Todd Boeckman gives a Craig Krenzel-eque performance. Beanie Wells proves to be tougher than his nickname. Robiskie and Hartline manage to get open and catch the ball occasionally. The defensive tackles play 30 lbs bigger than they are. Russell and Washington do an admirable job of replacing Mitchell and Smith. The defense plays like it did in the first eleven games of 2006 and not like the last two.

They sweep the state of Ohio, win out at Washington, and win two out of three against Wisconsin, Penn State, and Michigan. The best case scenario I can see for the Buckeyes is 11-1 and a BCS Bowl game. If they lose it will be late in the season ruling out any chance at playing for the BCS Championship.
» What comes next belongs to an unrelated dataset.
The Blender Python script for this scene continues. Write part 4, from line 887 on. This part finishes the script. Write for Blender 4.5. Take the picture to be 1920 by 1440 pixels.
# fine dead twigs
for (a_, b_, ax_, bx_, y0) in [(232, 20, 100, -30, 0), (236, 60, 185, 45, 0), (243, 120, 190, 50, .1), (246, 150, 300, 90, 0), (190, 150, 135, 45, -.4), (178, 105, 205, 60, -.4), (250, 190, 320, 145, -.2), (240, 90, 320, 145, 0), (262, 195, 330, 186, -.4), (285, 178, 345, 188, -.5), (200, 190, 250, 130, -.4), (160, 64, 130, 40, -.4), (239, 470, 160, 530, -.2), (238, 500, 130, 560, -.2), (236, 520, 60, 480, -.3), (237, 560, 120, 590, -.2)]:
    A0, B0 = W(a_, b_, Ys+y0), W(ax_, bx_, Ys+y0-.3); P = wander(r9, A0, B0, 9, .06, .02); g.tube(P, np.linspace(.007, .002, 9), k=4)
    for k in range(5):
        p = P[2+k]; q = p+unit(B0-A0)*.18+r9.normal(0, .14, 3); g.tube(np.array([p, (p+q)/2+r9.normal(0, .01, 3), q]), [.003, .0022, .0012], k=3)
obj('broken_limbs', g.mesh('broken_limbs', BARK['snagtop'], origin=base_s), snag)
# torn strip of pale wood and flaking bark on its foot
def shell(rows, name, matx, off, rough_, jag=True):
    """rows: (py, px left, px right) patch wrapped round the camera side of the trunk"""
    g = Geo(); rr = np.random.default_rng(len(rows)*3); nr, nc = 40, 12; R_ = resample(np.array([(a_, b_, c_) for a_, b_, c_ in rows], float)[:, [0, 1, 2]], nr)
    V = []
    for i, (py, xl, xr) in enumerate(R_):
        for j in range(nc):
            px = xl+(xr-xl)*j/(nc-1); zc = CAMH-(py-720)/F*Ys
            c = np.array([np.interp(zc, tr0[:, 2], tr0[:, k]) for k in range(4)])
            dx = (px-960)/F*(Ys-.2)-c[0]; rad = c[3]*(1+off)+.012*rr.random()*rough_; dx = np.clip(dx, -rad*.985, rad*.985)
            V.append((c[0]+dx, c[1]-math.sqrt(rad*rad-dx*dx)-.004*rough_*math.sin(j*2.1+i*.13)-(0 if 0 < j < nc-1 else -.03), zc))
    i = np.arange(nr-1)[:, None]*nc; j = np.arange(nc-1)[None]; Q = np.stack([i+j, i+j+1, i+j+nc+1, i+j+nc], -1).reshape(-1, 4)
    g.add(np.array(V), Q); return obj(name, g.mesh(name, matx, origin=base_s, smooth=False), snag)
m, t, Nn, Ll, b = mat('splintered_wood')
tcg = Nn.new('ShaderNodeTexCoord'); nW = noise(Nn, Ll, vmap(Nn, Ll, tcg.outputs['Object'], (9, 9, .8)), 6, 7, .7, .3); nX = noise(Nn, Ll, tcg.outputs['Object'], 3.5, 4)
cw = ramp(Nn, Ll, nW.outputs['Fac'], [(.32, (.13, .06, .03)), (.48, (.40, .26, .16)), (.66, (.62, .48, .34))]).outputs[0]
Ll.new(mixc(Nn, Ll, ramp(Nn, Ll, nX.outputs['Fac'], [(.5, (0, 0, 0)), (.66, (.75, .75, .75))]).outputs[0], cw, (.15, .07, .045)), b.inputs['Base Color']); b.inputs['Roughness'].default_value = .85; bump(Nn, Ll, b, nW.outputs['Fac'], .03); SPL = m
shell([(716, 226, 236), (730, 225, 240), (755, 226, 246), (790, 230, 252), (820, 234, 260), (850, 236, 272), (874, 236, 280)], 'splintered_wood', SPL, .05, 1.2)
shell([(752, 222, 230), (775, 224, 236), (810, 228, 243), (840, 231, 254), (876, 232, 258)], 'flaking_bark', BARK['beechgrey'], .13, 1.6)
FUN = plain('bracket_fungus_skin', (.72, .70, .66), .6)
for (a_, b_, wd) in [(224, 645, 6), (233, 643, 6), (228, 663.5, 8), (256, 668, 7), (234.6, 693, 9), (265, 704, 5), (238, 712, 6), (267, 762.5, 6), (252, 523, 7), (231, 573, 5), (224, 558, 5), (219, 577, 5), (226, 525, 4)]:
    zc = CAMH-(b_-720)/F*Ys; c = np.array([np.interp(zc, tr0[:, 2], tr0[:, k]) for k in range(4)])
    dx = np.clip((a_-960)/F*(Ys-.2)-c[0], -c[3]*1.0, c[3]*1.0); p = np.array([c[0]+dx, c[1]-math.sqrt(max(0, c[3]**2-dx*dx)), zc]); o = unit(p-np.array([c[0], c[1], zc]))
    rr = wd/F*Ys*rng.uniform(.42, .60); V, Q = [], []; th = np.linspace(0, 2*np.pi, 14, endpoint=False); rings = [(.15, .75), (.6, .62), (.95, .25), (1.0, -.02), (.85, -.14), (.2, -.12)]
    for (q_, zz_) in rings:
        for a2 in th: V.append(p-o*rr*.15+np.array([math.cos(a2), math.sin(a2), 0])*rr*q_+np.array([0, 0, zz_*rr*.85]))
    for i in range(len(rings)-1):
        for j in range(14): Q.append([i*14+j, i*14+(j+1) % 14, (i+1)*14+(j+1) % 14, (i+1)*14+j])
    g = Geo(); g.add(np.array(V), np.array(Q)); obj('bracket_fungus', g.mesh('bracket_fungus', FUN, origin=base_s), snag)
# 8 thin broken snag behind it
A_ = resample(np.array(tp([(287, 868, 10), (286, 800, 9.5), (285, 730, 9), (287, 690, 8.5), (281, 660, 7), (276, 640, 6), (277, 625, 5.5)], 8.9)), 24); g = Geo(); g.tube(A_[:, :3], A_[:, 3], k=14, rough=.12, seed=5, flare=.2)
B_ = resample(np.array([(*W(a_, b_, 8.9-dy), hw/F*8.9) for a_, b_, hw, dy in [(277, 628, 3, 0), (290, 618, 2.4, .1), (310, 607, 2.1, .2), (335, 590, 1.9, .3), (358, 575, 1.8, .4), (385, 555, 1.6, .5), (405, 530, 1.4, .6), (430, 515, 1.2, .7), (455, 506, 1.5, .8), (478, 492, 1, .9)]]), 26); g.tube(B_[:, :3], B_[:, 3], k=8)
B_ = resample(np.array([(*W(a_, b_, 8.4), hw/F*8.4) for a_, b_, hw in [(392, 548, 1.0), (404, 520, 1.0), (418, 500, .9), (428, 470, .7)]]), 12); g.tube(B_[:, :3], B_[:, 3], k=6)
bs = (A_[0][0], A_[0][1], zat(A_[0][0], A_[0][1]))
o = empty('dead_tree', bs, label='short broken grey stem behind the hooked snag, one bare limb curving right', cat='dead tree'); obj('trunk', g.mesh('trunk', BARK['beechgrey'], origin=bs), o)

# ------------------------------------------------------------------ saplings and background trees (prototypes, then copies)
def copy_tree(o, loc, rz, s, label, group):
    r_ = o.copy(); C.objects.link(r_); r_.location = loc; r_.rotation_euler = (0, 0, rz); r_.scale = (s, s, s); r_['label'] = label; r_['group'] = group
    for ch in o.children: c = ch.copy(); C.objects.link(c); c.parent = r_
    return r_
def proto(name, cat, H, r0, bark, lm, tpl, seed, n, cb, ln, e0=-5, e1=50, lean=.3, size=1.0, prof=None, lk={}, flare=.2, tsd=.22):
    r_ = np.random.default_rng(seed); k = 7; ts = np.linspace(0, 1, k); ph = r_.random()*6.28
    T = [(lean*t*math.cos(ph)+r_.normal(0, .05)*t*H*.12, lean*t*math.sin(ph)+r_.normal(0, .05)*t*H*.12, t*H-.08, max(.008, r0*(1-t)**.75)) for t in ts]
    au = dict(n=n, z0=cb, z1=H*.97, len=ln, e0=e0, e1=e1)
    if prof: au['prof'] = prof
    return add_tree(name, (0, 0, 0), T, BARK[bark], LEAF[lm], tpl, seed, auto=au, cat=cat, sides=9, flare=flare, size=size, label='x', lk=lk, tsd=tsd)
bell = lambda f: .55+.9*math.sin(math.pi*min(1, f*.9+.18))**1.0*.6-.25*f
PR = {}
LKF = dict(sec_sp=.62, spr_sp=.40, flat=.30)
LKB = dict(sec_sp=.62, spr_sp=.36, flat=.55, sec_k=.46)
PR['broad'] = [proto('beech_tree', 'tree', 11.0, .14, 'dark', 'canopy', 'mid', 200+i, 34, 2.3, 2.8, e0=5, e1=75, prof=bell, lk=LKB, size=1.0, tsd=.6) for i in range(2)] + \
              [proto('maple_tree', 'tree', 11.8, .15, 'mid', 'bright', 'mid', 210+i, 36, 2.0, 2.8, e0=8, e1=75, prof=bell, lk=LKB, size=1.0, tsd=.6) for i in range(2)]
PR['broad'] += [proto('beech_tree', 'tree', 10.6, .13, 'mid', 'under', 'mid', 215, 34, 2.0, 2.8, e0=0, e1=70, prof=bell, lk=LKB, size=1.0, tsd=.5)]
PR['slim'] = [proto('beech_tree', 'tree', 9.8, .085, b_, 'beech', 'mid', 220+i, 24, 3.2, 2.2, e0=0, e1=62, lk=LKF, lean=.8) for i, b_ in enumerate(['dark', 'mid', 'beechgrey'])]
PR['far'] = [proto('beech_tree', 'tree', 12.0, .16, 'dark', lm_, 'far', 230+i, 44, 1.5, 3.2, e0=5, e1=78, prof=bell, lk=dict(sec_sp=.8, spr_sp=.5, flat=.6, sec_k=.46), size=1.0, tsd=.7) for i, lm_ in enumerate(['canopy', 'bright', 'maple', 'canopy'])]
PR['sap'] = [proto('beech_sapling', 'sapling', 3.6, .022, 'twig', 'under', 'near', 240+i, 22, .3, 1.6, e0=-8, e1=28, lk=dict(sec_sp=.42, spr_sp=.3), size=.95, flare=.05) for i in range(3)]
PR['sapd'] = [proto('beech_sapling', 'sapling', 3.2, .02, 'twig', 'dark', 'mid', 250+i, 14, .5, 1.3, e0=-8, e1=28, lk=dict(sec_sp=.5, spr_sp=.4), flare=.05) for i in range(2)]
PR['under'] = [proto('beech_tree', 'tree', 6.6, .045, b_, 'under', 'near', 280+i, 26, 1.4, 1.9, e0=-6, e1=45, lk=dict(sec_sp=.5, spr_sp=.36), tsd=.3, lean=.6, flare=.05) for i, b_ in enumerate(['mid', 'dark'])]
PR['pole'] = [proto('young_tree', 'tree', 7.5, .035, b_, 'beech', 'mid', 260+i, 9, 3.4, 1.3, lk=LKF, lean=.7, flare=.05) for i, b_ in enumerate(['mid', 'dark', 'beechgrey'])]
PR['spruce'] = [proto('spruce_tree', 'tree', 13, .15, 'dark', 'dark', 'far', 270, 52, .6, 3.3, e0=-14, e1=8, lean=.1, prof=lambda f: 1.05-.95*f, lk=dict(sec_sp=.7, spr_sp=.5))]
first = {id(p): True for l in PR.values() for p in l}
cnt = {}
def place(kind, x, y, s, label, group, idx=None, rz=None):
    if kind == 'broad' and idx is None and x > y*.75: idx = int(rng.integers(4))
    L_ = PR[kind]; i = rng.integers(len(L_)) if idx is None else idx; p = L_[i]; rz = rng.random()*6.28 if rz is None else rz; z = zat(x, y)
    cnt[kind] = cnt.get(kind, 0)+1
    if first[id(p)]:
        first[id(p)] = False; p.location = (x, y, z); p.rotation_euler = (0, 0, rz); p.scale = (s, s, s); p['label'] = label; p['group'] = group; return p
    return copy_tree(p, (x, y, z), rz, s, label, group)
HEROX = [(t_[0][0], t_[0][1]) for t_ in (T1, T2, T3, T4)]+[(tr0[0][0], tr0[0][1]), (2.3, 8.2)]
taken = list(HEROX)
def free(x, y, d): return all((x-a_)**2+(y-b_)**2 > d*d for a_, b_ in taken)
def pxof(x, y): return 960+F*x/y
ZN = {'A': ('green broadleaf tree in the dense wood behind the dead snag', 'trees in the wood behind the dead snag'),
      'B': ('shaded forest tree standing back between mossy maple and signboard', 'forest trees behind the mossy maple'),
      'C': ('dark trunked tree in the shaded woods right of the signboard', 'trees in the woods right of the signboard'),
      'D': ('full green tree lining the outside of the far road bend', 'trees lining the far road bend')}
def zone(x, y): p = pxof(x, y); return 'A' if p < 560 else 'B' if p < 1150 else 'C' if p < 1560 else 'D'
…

I will smile with glee if...

Boeckman blows. The wide receivers are worse. The ineffective passing game forces the Buckeyes to play Beanie Ball. The Ohio State offense looks much like the 2006 Penn State offense: Run up the middle with a limited passing game. Offensive coordinators pick up things from the 2006 games against Michigan and Florida and rip the Scarlett and Gray defense to shreds.

They still sweep Ohio, but lose to Washington. Teams with exceptional running games control the ball and win easily. This includes Penn State, Wisconsin, and Michigan. Somewhere along the way they could drop one to Purdue, Minnesota or Michigan State. Worst case scenario I could see the Buckeyes going 7-5 with a trip to the Alamo Bowl.

BSD Says...

Choo choo! All aboard the Overrated Express. Next stop Three Losses. The Buckeyes are starting out the season ranked in the top 10. The out of conference schedule features sacrificial lambs Youngstown State, Akron, and Kent St. Washington poses the toughest test early, but get past them and it's a smooth ride all the way to late October. Look for them to cruise into Happy Valley on October 27th with a shiny 8-0 record and a top five ranking. Then the real test begins. The Buckeyes are 2-5 at Penn State in Big Ten play. It's another night game in Happy Valley meaning Beaver Stadium is going to be rocking. The following week they get Wisconsin at the shoe where the Badgers have won three in a row. After the Illinois trap game they finish the season at Ann Arbor. Chad Henne gets his last chance to beat them and this year he's going to do it. The Buckeyes are going 9-3 and finishing in third place in the conference.